Ein Beispiel: Wo vorher der Teil aktiv war, der sagt "arbeiten, arbeiten, arbeiten", übernimmt plötzlich der Teil, der sagt "nee, genug gearbeitet". Das Resultat: "Okay, ich kann mich ja mal hinsetzen und ein bisschen fernsehen." Dieser Teil hat dann übernommen, und der Teil, der den Sitz des Bewusstseins übernimmt, kann letztendlich die Entscheidungen im System treffen.

Zusammengefasst: Teile können aktiviert sein, Teile können mit uns verschmelzen. Teile sind ein bisschen wie kleine Menschen in uns. Und wenn diese Teile übernehmen oder aktiviert sind, werden wir mehr wie diese Teile – wir fangen an, deren Persönlichkeit und Perspektiven zu übernehmen.

Teile sind eindimensional

Eine wichtige Fußnote zur Vorstellung, dass Teile wie kleine Menschen in uns sind: Teile sind ein bisschen wie eindimensionale Menschen in uns.

Als Menschen – du, ich, wir alle – sind wir relativ komplex. Wir haben viele unterschiedliche Eigenschaften. Je nach Situation sehen wir die Welt unterschiedlich. Wir haben unterschiedliche Teile und sind sehr komplexe, multidimensionale Wesen.

Teile hingegen nicht unbedingt. Teile stecken auf verschiedene Arten und Weisen fest:

Teile stecken in der Zeit fest

Teile sind oft sehr eingeschossen auf eine ganz bestimmte Art und Weise, sich zu verhalten – eine Verhaltensweise, die in der Vergangenheit sehr hilfreich war, aber vielleicht heute nicht mehr immer sinnvoll ist. Für diesen Teil ist das aber immer noch die einzige Art und Weise, die Welt zu sehen und sich zu verhalten.
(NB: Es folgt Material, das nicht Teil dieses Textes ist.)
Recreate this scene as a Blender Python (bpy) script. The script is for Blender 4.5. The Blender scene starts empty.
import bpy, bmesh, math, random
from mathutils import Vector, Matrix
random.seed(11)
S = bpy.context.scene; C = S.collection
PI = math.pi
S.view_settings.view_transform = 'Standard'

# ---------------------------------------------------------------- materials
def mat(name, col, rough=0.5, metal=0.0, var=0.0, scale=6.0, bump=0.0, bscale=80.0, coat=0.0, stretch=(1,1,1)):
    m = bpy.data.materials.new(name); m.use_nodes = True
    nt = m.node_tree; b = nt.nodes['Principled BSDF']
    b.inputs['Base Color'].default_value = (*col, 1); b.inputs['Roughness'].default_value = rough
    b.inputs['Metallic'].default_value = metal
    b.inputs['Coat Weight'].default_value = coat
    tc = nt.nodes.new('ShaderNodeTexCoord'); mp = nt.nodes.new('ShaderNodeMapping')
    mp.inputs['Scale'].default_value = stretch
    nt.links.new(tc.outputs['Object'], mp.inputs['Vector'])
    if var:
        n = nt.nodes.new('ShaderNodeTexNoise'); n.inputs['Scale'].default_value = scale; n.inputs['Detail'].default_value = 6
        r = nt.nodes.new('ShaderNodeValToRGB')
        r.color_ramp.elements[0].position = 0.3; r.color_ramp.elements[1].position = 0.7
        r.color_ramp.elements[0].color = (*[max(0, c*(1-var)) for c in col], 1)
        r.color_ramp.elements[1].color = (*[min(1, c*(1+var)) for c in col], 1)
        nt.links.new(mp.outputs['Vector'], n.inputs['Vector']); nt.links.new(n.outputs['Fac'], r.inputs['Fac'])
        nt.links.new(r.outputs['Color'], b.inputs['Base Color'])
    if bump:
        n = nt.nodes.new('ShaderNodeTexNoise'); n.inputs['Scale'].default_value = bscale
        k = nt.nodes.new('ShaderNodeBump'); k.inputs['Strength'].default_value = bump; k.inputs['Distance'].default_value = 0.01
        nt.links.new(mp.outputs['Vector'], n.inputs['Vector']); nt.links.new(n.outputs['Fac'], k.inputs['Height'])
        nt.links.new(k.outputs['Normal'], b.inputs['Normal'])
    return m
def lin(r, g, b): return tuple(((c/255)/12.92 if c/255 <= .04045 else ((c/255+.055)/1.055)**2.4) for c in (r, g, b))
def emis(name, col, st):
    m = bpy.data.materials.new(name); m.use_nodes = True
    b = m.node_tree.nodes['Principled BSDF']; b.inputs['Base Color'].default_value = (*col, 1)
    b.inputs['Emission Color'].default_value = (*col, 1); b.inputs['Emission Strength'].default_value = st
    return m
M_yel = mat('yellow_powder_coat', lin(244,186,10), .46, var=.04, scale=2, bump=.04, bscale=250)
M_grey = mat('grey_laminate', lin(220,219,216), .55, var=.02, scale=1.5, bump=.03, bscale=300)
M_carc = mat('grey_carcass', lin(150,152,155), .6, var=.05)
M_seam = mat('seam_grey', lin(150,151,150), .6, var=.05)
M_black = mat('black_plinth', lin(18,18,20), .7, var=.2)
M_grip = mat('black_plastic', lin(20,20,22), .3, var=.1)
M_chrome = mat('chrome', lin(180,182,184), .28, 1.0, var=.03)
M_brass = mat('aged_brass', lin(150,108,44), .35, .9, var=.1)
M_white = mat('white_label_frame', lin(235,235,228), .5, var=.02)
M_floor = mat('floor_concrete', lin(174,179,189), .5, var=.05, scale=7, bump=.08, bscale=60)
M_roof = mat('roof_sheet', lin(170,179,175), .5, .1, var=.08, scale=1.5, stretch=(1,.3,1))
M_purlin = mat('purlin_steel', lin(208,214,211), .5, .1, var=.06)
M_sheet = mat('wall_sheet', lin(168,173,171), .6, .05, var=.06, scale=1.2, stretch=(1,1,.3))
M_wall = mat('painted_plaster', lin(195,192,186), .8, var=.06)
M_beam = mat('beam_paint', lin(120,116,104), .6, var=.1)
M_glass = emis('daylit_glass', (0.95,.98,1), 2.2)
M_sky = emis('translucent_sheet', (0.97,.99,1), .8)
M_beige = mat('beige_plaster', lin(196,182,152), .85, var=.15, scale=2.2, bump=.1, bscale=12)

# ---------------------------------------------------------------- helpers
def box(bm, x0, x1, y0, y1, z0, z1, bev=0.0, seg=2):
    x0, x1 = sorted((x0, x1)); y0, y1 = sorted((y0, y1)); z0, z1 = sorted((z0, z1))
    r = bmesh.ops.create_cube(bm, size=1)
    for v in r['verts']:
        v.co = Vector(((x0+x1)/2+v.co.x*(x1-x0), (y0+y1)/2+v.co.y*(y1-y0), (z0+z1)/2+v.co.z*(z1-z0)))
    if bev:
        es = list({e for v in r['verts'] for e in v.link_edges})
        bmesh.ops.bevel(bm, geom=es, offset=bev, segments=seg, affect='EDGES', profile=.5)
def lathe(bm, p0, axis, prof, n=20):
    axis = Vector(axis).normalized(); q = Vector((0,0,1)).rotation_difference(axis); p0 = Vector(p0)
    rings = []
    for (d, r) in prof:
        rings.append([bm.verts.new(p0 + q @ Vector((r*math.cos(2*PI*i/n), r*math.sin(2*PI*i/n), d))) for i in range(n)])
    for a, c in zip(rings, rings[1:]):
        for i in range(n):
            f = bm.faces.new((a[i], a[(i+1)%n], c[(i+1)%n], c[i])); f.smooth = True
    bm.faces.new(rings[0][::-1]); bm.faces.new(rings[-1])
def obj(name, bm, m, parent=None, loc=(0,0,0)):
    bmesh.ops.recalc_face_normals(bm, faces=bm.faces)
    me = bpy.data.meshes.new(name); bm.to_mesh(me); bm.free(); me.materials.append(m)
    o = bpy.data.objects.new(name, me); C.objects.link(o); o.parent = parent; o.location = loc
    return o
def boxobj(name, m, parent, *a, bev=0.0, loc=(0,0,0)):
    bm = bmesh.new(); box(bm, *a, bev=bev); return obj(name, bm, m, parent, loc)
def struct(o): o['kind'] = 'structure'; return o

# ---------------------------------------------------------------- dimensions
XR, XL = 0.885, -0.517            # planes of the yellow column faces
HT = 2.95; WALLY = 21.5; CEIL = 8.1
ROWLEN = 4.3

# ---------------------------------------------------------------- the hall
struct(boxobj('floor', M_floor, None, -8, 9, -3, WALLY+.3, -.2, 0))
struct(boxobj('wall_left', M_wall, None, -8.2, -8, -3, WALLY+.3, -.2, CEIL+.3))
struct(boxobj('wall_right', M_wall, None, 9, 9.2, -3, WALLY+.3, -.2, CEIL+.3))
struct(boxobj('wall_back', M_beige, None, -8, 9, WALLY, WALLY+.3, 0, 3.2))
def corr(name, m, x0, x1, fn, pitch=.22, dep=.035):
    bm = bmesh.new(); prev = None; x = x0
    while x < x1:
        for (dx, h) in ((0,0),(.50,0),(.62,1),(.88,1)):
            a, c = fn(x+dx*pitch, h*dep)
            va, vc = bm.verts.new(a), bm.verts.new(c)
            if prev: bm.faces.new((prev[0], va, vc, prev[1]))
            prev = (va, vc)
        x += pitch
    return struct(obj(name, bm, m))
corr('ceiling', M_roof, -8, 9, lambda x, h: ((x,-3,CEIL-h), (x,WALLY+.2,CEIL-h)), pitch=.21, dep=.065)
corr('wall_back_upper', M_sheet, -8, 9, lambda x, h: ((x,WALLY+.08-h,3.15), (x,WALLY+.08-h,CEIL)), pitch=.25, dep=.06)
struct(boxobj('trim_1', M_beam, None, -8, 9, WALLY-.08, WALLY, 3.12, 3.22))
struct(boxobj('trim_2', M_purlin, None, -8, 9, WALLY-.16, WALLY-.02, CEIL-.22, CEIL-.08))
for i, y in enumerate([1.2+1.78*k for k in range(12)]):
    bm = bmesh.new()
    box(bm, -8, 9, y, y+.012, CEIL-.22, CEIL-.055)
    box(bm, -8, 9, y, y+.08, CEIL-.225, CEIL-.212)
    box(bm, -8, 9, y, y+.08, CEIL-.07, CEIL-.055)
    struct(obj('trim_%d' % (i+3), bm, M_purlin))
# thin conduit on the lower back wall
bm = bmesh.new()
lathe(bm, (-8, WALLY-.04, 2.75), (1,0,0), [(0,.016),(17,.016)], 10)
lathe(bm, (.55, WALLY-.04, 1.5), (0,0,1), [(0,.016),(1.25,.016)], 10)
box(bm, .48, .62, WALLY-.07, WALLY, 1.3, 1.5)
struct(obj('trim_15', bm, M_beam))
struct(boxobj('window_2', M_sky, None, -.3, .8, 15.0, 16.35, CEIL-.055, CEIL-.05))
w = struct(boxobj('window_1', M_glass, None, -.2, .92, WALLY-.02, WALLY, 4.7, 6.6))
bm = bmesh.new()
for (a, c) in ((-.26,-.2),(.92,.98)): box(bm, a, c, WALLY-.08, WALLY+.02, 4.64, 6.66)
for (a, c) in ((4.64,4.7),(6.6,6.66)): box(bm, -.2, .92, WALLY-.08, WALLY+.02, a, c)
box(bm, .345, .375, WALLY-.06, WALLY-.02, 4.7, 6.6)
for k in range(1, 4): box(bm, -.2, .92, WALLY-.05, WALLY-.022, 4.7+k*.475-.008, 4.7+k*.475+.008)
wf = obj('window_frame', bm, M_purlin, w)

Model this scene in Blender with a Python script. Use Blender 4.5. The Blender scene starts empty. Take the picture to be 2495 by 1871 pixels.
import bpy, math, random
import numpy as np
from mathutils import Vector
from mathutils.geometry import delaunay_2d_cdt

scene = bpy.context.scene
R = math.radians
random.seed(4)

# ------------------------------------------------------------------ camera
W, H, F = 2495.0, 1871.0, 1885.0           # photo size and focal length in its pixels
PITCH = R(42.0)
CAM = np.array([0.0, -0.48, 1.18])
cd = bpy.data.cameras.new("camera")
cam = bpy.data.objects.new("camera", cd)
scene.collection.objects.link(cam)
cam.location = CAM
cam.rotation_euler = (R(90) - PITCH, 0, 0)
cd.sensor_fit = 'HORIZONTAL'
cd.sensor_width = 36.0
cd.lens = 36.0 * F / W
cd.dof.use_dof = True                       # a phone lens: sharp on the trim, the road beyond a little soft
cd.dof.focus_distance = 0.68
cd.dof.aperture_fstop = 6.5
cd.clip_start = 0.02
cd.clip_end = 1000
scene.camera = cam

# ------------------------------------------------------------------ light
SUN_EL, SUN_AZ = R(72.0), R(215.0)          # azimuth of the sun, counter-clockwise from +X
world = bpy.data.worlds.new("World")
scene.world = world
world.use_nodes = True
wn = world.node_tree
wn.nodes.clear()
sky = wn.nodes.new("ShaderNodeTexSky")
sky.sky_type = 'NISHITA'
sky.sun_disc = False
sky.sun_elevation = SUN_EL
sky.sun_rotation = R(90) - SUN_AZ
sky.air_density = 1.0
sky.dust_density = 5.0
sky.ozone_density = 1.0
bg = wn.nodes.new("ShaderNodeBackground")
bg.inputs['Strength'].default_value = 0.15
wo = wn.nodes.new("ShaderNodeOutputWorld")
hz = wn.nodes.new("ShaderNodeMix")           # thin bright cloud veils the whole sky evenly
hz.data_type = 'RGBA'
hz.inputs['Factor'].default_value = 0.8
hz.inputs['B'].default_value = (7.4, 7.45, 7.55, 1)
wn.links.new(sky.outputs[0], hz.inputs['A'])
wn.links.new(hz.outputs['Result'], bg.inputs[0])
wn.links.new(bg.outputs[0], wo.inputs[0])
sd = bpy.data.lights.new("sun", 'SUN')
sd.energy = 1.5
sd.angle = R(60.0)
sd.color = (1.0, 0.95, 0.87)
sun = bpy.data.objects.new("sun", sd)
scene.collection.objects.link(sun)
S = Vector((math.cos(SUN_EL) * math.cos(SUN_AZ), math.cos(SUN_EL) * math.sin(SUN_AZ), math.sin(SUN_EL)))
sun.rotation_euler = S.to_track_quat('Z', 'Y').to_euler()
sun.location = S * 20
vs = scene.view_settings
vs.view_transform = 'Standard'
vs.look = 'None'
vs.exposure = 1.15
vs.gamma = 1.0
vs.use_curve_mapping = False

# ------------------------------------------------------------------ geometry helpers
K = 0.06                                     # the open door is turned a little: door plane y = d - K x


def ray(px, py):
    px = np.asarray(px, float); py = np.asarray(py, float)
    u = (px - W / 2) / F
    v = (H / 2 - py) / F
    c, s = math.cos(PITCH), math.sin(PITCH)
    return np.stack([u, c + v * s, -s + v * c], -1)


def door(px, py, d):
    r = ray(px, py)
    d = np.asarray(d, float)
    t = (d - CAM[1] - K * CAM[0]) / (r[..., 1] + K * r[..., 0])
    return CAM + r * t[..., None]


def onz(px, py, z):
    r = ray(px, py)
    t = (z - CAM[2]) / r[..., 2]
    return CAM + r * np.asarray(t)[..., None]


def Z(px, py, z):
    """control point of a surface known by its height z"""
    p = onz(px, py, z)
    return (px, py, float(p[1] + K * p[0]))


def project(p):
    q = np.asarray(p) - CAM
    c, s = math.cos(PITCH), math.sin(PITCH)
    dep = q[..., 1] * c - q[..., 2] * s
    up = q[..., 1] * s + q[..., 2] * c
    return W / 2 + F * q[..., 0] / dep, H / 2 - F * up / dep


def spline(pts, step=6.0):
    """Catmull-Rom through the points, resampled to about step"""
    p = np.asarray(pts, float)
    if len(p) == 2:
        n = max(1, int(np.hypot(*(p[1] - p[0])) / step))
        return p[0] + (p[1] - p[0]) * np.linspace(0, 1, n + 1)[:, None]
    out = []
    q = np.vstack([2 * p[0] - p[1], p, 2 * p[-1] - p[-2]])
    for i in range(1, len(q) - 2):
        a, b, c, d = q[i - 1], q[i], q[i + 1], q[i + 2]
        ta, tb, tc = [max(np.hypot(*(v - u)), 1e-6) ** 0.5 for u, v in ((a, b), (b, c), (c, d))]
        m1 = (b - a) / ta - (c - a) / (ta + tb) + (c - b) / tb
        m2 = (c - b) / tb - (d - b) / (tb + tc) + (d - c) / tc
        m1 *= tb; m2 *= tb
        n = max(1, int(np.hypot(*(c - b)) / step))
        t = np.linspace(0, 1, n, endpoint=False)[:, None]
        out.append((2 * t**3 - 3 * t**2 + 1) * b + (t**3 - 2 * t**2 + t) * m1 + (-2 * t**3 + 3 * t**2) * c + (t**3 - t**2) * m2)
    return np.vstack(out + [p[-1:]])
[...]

Teile haben eine "Wenn-Dann"-Perspektive

Aus der Kognitionswissenschaft lässt sich dies beschreiben: Wenn ein Teil bestimmte Dinge in der Welt wahrnimmt, dann benutzt er eine bestimmte Strategie, um damit umzugehen. Diese Strategie ist bei Teilen oft sehr eindimensional. Es gibt wenig "mal so, mal so". Sondern oft ein: "Oh, das – dann mache ich das."

Sie benutzen dabei oft alte Strategien. Sie fallen auf Rollen zurück, die sie schon sehr lange einnehmen.

Das ist wichtig im Hinterkopf zu behalten, um zu verstehen, warum Teile immer wieder auch so viele Probleme verursachen können.

Ein hoffnungsvoller Ausblick: Das Selbst liegt direkt unter der Oberfläche

Nachdem wir nun so viel darüber gesprochen haben, was geschieht, wenn ein Teil verschmilzt oder aktiv ist, möchte ich mit einem hoffnungsvollen Gedanken schließen:

Die Entdeckung des Selbst in IFS ist, dass sobald Teile sich entspannen – sprich Raum machen – wir Zugang zum Selbst erhalten.

In der Perspektive des IFS liegt das Selbst immer direkt unter der Oberfläche. Das ist ein sehr schöner Gedanke: Wir müssen nicht weit suchen, nicht Jahre meditieren oder extreme Praktiken durchführen. Sobald unsere Teile bereit sind, einen Schritt zurückzutreten, ist das Selbst bereits da – geduldig wartend, mit all seinen heilenden Qualitäten.

Die Arbeit mit Teilen ist also nicht nur eine Arbeit der Problemlösung, sondern auch eine Arbeit der Entdeckung: die Entdeckung dessen, wer wir jenseits unserer Teile wirklich sind.